Por Leopoldo Teuco Castilla
Escritor
La informática, como sabemos, además de su contribución como gran depósito de todo el reservorio de historia ya está provocando – más allá de las manipulaciones interesadas de quienes la utilizan como instrumento para sus estrategias de poder- una serie de catástrofes, mucho me temo que irreversibles en la percepción y por ende en la calidad del conocimiento humano.
El contacto directo ha sido suplantado por el celular que aísla a las personas, el dato frío a la experiencia emocional, el lenguaje reducidos a smogis, signos, abreviaturas con la consiguiente reducción del vocabulario, todo ello unido a la eliminación de aquellas dimensiones que lo enriquecían en el diálogo directo con la lectura de los gestos, de los silencios cargados de significación y de emociones, sólo para enumerar algunos de sus tantos perjuicios.
La confluencia de todos esos factores unidas a la invasión de los productos subculturales de los cuales los adictos ya son sólo meros ventrílocuos de valores u opiniones que suponen suyos hacen que el individuo crea que cree. Supone suyos los argumentos que, a la larga, al anularlo, terminarán por dominarlo.
Frente a este cuadro de situación es que estimo más que perentorio la necesidad de recuperar la memoria viva de los pueblos en esta época y sin dilaciones. Y es que pertenecemos a la última generación que cuenta con una precedente en la que esa sabiduría acumulada durante siglos fue transmitida con un venero en que el contacto humano, el de la relación del hombre con la naturaleza lo multiplicaba en otros seres, como cuando hablaba con los animales o los árboles y padecía, también sus padeceres.
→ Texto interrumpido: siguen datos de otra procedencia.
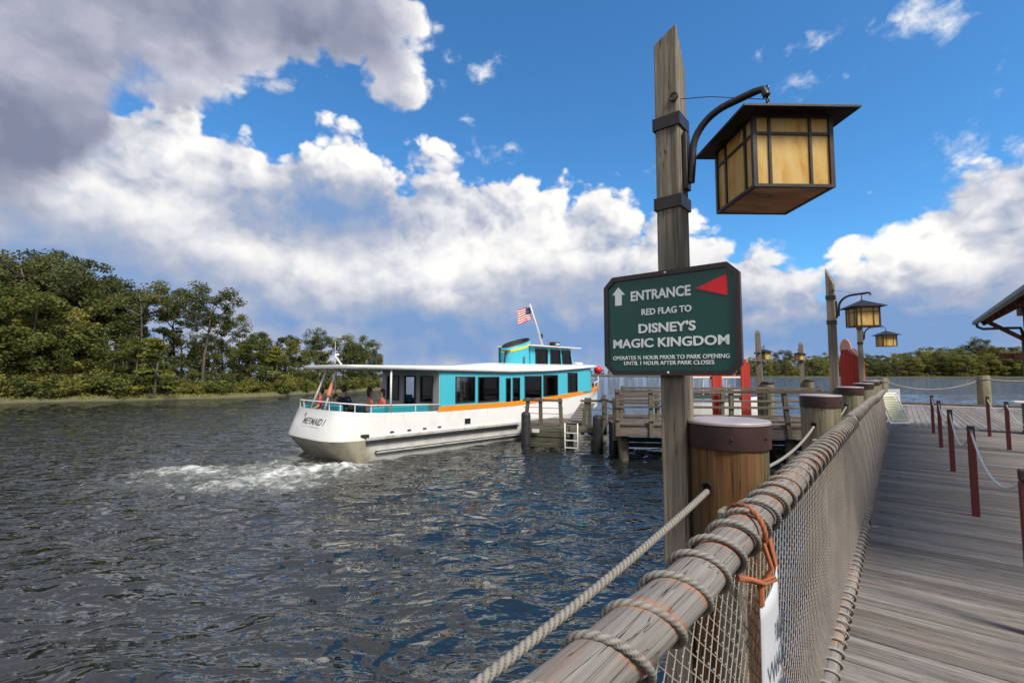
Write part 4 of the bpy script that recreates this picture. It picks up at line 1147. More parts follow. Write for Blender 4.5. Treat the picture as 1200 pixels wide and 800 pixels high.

Conocimientos nacidos de la experiencia con el cuerpo, un tejido pánico que incluía también las revelaciones de espacios metafísicos que lo incluían en la maravillosa extensión del universo. El hombre abandonó la contemplación que lo difundía en el Todo para reducirse a su unidad pasmada y neutra.
Sólo ahora y no por mucho tiempo las cualidades de ese legado todavía pueden recuperarse. Todavía está vivo el hombre que canta con todas las fuerzas de la tierra que habita, el hombre que sabe leer el cielo y descifrar el habla de los ríos y el lenguaje de los pájaros, el que conoce el recodo donde se dejan ver los espíritus y el que sabe cómo dialogar con sus muertos.
Lo que recuperemos de esa infinita sabiduría puede que en algo salve una memoria que está al borde mismo de su extinción.
Todo ese reservorio crea también el mito de una región, la vuelve legendaria. Y esa condición es un escudo contra la destrucción de su numen más profundo.
El Memorial del Valle Calchaquí de Salta está fundado sobre esa convicción.
Es ahora o nunca. Antes que se borren las huellas es preciso lanzarse al camino.